Records excerpted from a collection
===

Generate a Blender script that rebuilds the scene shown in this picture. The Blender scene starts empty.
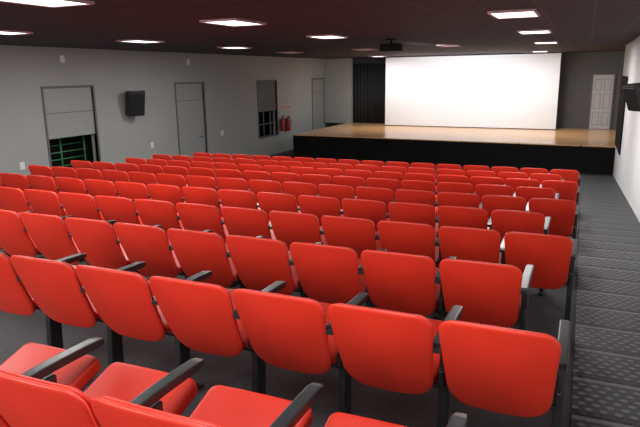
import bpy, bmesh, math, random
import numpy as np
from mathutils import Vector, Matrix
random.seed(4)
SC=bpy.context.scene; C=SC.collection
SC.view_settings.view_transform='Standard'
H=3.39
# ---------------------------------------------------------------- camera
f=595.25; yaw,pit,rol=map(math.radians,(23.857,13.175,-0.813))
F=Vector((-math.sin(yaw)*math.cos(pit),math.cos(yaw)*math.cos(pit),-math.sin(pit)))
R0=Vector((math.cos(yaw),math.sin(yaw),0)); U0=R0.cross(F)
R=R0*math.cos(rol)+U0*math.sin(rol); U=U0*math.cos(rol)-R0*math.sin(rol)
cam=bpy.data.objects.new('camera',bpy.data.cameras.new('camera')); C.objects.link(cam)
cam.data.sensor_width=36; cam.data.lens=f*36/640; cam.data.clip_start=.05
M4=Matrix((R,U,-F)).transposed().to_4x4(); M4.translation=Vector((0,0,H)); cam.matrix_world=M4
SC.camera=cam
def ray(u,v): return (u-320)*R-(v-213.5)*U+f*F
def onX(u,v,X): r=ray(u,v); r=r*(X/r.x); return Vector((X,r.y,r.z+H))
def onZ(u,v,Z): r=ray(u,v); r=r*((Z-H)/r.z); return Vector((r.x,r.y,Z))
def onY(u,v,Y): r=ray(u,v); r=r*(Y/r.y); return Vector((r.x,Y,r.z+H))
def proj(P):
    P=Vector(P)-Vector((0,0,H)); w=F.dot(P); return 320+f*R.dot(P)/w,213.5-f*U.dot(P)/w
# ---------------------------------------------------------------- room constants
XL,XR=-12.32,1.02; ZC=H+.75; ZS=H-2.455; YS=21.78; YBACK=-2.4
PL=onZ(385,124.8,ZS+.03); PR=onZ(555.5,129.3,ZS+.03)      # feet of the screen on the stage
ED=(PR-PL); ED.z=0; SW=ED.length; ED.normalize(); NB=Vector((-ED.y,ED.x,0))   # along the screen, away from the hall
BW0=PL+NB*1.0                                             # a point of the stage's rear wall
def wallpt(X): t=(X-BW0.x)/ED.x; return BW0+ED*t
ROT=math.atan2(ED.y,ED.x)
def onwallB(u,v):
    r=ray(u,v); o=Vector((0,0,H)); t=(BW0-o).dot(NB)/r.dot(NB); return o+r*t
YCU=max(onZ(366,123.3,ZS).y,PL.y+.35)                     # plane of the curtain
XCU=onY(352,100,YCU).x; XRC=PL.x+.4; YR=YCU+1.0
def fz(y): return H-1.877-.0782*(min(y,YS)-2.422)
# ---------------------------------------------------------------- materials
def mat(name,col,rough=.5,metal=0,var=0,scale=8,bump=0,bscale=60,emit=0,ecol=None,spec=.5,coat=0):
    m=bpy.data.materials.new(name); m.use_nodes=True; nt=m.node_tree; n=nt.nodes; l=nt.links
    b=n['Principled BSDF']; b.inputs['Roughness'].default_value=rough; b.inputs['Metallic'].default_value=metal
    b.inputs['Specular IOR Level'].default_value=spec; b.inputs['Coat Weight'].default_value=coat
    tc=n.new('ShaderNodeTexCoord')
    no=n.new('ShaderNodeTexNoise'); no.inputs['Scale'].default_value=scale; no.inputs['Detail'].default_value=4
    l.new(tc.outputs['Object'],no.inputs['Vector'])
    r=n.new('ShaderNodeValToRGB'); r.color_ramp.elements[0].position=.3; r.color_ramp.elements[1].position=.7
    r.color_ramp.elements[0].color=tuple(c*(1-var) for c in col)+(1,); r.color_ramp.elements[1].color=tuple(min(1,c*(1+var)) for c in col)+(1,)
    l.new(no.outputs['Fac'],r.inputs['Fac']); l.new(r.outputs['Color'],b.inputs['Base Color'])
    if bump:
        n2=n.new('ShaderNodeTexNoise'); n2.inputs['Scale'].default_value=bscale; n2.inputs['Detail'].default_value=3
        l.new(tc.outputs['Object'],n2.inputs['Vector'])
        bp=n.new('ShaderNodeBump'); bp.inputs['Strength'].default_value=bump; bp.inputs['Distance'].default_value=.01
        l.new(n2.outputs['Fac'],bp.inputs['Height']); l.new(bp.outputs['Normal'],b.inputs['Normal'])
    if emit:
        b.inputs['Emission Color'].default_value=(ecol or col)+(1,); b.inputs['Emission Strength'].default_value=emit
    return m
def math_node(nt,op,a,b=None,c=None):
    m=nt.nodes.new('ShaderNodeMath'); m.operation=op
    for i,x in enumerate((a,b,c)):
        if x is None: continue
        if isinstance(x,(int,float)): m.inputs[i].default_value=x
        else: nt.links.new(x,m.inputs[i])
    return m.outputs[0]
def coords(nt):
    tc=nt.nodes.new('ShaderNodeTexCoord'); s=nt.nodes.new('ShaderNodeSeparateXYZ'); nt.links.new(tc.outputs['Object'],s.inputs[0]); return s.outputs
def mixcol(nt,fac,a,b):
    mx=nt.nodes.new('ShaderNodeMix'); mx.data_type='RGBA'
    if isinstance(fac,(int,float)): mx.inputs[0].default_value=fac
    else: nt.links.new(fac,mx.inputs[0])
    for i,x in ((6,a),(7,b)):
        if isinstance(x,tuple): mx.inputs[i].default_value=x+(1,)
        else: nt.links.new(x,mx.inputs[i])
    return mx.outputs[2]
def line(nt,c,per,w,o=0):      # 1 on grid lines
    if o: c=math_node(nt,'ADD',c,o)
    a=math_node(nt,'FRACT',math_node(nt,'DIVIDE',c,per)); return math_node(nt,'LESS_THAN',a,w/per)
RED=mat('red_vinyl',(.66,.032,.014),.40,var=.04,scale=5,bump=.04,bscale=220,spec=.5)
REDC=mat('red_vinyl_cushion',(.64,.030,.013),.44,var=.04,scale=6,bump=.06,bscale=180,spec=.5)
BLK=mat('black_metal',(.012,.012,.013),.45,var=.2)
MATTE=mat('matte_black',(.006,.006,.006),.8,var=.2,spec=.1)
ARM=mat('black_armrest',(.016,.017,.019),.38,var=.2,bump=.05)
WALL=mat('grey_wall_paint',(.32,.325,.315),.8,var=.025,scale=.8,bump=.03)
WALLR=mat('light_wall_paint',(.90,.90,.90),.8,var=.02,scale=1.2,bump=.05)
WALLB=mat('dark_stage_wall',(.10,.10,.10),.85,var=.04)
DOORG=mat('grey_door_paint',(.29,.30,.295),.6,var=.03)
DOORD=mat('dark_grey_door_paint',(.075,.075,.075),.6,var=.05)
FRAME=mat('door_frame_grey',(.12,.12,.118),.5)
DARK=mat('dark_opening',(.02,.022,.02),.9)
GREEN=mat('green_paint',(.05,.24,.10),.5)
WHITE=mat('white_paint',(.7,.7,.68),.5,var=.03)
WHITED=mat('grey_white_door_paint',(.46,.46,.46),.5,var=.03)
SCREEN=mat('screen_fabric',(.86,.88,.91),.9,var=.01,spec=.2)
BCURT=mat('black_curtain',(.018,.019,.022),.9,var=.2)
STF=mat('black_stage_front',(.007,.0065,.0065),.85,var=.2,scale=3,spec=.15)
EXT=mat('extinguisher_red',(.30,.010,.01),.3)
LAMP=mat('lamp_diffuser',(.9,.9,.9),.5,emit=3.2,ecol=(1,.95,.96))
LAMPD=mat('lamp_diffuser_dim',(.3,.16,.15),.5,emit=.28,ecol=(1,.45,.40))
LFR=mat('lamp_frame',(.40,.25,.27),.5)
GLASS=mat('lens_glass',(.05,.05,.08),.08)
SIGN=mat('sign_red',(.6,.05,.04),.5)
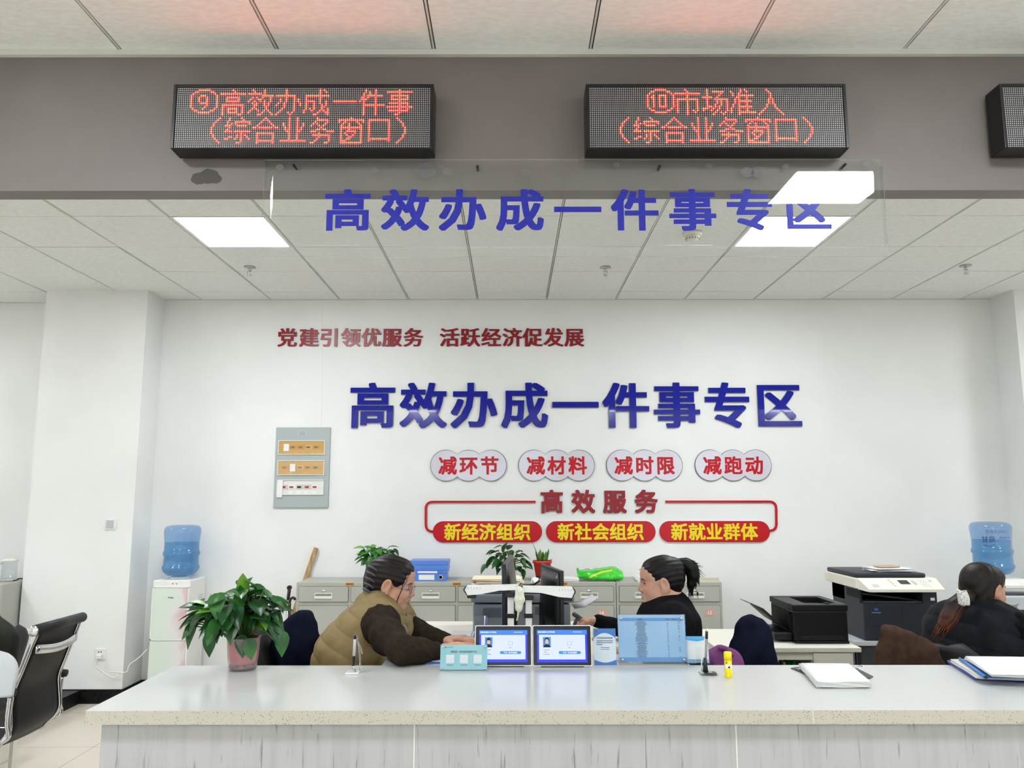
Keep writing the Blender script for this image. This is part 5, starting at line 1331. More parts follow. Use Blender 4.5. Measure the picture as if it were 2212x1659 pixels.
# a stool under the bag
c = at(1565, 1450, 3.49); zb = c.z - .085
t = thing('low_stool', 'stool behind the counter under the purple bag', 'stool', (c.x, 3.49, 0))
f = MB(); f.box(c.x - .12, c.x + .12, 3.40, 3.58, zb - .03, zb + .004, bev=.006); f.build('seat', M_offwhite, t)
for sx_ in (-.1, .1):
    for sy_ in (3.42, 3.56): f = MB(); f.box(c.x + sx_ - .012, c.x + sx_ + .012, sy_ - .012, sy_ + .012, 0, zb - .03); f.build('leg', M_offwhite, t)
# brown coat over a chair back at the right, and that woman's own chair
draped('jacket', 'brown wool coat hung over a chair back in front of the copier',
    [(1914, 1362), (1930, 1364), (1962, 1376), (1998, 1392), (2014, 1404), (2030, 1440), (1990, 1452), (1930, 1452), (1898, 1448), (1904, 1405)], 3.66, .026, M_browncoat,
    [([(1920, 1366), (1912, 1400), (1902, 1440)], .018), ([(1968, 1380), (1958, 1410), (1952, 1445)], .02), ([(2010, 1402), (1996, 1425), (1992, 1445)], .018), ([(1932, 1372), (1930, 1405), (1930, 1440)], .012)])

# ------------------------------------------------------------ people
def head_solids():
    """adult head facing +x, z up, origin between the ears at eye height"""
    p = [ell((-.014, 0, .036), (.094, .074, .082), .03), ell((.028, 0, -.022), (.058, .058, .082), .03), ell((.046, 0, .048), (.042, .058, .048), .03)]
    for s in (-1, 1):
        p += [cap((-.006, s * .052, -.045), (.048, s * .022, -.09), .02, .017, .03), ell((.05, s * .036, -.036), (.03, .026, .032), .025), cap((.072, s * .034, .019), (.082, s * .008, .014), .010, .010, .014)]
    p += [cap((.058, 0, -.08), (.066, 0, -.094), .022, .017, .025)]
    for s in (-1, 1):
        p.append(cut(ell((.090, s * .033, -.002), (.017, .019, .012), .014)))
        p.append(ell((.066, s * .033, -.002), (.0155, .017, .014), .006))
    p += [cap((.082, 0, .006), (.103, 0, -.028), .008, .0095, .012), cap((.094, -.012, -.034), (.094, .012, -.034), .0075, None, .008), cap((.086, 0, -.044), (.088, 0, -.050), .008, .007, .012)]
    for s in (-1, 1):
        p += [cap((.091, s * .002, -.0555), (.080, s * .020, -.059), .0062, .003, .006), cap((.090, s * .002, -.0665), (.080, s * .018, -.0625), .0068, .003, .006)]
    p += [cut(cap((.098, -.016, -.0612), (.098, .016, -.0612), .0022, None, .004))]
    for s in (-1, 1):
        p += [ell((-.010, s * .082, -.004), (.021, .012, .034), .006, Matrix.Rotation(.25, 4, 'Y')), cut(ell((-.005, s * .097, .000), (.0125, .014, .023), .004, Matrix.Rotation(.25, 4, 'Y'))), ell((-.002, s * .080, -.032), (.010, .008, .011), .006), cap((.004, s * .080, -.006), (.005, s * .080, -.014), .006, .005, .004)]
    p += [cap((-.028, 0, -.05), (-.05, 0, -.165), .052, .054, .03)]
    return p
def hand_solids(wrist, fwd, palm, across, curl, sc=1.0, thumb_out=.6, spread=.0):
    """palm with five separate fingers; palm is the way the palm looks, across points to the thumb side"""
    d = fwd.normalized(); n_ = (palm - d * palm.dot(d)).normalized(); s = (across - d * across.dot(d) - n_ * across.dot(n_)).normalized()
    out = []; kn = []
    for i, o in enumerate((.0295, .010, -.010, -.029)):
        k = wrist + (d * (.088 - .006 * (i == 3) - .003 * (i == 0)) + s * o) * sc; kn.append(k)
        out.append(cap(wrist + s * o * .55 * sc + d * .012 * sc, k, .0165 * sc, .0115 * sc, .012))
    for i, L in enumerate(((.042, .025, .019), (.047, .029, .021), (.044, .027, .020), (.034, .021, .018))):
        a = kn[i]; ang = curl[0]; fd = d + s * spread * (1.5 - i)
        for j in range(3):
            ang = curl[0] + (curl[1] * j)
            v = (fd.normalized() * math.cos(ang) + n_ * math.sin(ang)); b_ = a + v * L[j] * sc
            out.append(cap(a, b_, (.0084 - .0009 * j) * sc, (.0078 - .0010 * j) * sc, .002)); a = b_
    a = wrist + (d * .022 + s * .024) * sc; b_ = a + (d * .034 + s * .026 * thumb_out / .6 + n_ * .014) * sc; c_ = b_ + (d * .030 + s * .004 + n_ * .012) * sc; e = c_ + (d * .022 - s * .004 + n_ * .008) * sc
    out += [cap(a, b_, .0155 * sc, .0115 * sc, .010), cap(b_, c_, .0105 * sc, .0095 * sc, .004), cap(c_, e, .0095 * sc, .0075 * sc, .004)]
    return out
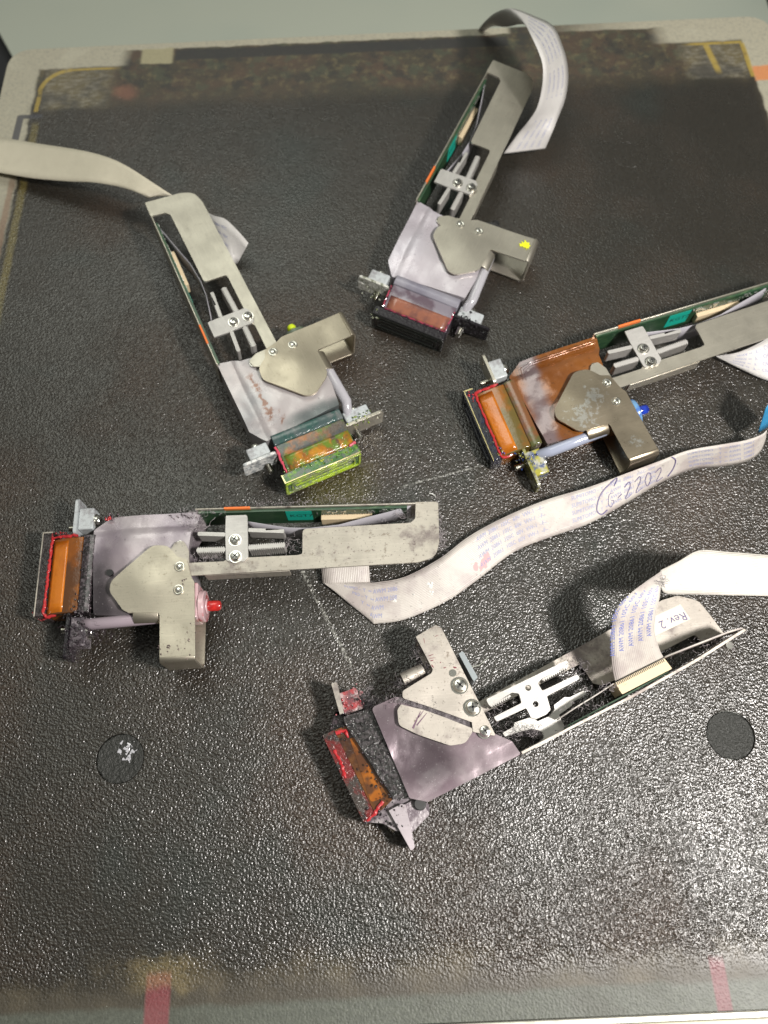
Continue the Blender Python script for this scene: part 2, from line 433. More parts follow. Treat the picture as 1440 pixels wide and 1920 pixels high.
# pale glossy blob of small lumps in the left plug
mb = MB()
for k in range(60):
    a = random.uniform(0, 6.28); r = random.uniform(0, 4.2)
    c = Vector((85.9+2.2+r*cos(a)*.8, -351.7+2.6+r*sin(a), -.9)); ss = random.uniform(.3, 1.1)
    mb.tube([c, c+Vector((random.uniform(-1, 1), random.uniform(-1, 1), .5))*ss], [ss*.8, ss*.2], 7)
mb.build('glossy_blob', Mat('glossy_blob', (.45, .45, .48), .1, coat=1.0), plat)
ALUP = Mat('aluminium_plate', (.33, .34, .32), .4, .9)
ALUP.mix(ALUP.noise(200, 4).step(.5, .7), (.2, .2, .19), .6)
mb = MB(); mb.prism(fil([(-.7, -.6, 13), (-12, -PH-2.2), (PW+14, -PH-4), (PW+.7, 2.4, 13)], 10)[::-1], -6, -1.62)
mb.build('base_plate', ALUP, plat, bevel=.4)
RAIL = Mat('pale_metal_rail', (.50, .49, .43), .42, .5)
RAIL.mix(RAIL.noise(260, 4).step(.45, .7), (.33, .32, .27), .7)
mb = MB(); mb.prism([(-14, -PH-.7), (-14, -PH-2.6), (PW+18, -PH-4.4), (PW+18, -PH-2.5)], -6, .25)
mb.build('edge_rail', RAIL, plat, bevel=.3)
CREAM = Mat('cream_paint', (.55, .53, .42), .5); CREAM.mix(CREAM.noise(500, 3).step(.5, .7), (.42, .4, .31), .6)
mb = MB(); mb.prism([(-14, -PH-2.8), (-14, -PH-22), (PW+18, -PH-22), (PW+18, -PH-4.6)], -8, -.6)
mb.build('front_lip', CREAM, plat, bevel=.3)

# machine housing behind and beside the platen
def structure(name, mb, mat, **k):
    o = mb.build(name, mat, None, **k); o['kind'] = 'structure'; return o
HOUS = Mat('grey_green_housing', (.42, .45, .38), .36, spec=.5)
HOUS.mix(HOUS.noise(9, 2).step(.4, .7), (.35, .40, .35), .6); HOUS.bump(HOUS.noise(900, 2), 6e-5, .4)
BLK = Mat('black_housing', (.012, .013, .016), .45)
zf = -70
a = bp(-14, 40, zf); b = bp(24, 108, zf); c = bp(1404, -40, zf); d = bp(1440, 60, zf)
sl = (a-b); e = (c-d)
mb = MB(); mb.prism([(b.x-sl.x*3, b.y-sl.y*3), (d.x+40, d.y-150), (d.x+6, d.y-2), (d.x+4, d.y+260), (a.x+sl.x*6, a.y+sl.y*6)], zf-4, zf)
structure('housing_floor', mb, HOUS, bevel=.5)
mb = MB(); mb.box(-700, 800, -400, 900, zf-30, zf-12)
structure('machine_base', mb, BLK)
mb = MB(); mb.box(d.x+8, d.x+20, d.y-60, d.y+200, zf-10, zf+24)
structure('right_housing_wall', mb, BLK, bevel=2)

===

| Exercise goal |
Transcribe the records above exactly, beginning at the line that contains "Keep writing the" and ending with the line that contains "(1930, 1440)], .012)])", both included, and nothing else.

| Solution for this exercise |
Keep writing the Blender script for this image. This is part 5, starting at line 1331. More parts follow. Use Blender 4.5. Measure the picture as if it were 2212x1659 pixels.
# a stool under the bag
c = at(1565, 1450, 3.49); zb = c.z - .085
t = thing('low_stool', 'stool behind the counter under the purple bag', 'stool', (c.x, 3.49, 0))
f = MB(); f.box(c.x - .12, c.x + .12, 3.40, 3.58, zb - .03, zb + .004, bev=.006); f.build('seat', M_offwhite, t)
for sx_ in (-.1, .1):
    for sy_ in (3.42, 3.56): f = MB(); f.box(c.x + sx_ - .012, c.x + sx_ + .012, sy_ - .012, sy_ + .012, 0, zb - .03); f.build('leg', M_offwhite, t)
# brown coat over a chair back at the right, and that woman's own chair
draped('jacket', 'brown wool coat hung over a chair back in front of the copier',
    [(1914, 1362), (1930, 1364), (1962, 1376), (1998, 1392), (2014, 1404), (2030, 1440), (1990, 1452), (1930, 1452), (1898, 1448), (1904, 1405)], 3.66, .026, M_browncoat,
    [([(1920, 1366), (1912, 1400), (1902, 1440)], .018), ([(1968, 1380), (1958, 1410), (1952, 1445)], .02), ([(2010, 1402), (1996, 1425), (1992, 1445)], .018), ([(1932, 1372), (1930, 1405), (1930, 1440)], .012)])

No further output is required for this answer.